Hal itu tercermin dari data survei yang dilakukan Nielsen berkaitan dengan readership (jumlah orang yang membaca surat kabar tersebut) di 11 kota besar Indonesia. Data tersebut menyatakan bahwa dua tahun yang lalu, salah satu koran ternama yang berbasis di Jakarta memiliki readership di kisaran satu juta. Namun angka tersebut terus menurun hingga mencapai di bawah 400 ribu pada akhir triwulan IV 2018 lalu. Penurunan jumlah pembaca ini otomatis juga menurunkan daya tarik koran terhadap pemasang iklan. Akibatnya perusahaan penerbit media cetak pun tercekik karena kedua sumber pendapatan utama mereka mengalami penyusutan.
Tercekik, kemudian mati. Kita tentu pernah mendengar kabar tentang media-media cetak yang berhenti terbit. Dikutip dari thedisplay.net (03/01/2018), inilah beberapa media cetak Indonesia yang mengakhiri publikasi di tahun 2017-2019:
- Rolling Stone Indonesia
- Majalah HAI
- Cosmo Girl Indonesia
- Esquire Indonesia
- For Him Magazine Indonesia (FHM)
- Maxim Indonesia
- NYLON Indonesia
- Majalah Commando
- High End Teen Magazine
- Grazia Indonesia
- Tabloid Bola dan Bola Vaganza
Mengakhiri publikasi cetak memang bukan berarti media itu sendiri telah “mati”, beberapa di antaranya hanya berpindah platform. Seperti dituturkan oleh praktisi media dan pendiri detik.com Budiono Darsono (tirto.id, 08/02/2017), “Media memang takkan pernah mati, platform-nya saja yang berubah, dulu cetak sekarang online nanti ke depan belum tahu apalagi.”
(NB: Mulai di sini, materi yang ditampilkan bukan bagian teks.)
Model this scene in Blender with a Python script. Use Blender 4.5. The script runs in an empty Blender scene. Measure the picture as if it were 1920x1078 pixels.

The Main is No Longer The Main
Rhenald Kasali
Hal ini tentu membuat kekhawatiran akan masa depan industri surat kabar kian menjadi. Ditambah lagi bukan hanya informasi yang berpindah platform, tapi juga iklan. Orang-orang yang tadinya mengandalkan iklan baris untuk menawarkan barang atau jasa kini bermigrasi ke situs-situs marketplace atau media sosial. Para calon pembeli barang dan pengguna jasa pun tidak perlu skimming iklan baris, karena melalui platform online pencarian dapat dilakukan dengan lebih spesifik menggunakan kata kunci atau tagar. Begitu pula dengan iklan lowongan kerja yang biasa tayang pada koran Sabtu. Sebagian sudah berpindah kesitus seperti LinkedIn, JobStreet.com, dan lain-lain. Korporasi yang dulu memasang iklan di koran pun mulai beralih ke platform online seperti Google, Facebook, Instagram, Youtube, dan lain-lain.
The main is no longer “the main”, ujar Rhenald Kasali dalam #MO. Media massa membutuhkan kreativitas untuk mengeksplor sumber-sumber revenue baru setelah penjualan dan iklan tak lagi mampu menjadi tumpuan.
The Guardian mencari jalan baru
Salah satu jalan agar perusahaan media cetak tetap eksis ialah dengan mengandalkan revenue dari pembaca. Media-media besar dari luar negeri seperti The New York Times dan The Washington Post kini mengandalkan revenue dari subscriber mereka. Sementara itu Guardian memilih cara yang sedikit berbeda, namun sebetulnya sempat menjadi wacana sepuluh tahun lalu: membiayai diri dari donasi.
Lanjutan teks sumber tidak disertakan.